• _OBJECTIVE_:
Copy each line in which the string "this" occurs.

• _DATA EXTRACT_:
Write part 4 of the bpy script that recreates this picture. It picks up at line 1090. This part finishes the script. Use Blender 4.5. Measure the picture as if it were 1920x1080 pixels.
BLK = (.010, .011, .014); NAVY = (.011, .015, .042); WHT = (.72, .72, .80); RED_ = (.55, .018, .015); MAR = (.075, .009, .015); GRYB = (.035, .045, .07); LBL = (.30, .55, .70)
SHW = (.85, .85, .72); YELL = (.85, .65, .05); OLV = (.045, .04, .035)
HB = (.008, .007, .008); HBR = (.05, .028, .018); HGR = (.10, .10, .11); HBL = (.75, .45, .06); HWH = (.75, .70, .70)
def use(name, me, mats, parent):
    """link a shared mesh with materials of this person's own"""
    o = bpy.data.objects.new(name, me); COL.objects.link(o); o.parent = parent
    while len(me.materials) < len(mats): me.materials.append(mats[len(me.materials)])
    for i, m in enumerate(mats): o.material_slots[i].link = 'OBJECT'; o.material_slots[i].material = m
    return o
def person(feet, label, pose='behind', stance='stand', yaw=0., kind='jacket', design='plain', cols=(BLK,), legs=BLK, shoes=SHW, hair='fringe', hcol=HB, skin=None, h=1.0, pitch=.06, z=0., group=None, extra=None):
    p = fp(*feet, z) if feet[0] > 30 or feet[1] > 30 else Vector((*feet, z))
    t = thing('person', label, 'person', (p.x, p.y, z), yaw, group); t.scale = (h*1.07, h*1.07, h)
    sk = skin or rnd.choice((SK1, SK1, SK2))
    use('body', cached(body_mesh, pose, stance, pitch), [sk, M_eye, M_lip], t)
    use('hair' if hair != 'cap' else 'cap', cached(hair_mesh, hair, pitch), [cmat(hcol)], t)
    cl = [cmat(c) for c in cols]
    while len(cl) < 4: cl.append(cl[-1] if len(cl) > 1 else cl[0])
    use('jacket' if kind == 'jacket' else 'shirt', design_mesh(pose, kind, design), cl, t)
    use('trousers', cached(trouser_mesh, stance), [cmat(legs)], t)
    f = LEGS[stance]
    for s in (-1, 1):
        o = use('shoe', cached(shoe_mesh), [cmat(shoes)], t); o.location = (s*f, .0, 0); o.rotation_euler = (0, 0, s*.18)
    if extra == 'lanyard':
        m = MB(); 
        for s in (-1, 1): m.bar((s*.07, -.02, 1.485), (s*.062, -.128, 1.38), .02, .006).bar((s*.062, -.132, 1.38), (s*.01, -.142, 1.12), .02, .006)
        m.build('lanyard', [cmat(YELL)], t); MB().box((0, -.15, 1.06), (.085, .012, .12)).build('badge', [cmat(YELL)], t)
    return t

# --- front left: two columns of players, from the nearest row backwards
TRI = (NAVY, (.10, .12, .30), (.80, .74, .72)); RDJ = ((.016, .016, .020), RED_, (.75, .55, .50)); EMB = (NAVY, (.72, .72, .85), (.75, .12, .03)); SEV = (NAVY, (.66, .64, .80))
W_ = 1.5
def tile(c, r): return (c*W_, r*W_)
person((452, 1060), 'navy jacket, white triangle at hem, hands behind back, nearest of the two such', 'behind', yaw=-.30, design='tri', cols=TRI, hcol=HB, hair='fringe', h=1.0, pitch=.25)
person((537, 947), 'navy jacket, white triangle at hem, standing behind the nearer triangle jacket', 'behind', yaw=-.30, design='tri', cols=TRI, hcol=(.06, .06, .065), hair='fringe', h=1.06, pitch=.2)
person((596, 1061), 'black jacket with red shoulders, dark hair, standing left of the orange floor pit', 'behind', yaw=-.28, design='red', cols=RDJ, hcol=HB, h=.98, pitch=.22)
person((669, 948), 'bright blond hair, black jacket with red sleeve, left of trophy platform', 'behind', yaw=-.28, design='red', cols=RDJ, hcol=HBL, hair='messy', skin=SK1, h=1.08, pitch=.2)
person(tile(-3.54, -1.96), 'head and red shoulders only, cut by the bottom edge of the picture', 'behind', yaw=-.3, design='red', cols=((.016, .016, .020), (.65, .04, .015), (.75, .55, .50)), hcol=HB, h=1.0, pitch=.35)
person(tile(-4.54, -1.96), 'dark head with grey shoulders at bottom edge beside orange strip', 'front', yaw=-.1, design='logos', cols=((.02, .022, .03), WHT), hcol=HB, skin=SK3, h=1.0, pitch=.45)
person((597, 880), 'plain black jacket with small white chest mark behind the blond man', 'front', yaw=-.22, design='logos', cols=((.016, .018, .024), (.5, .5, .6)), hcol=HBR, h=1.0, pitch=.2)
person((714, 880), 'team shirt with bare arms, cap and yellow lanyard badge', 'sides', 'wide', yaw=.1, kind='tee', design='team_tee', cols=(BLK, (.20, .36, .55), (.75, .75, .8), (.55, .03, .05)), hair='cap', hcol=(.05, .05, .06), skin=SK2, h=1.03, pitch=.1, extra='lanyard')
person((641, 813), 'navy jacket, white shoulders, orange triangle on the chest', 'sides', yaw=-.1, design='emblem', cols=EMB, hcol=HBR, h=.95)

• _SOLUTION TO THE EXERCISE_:
Write part 4 of the bpy script that recreates this picture. It picks up at line 1090. This part finishes the script. Use Blender 4.5. Measure the picture as if it were 1920x1080 pixels.
    """link a shared mesh with materials of this person's own"""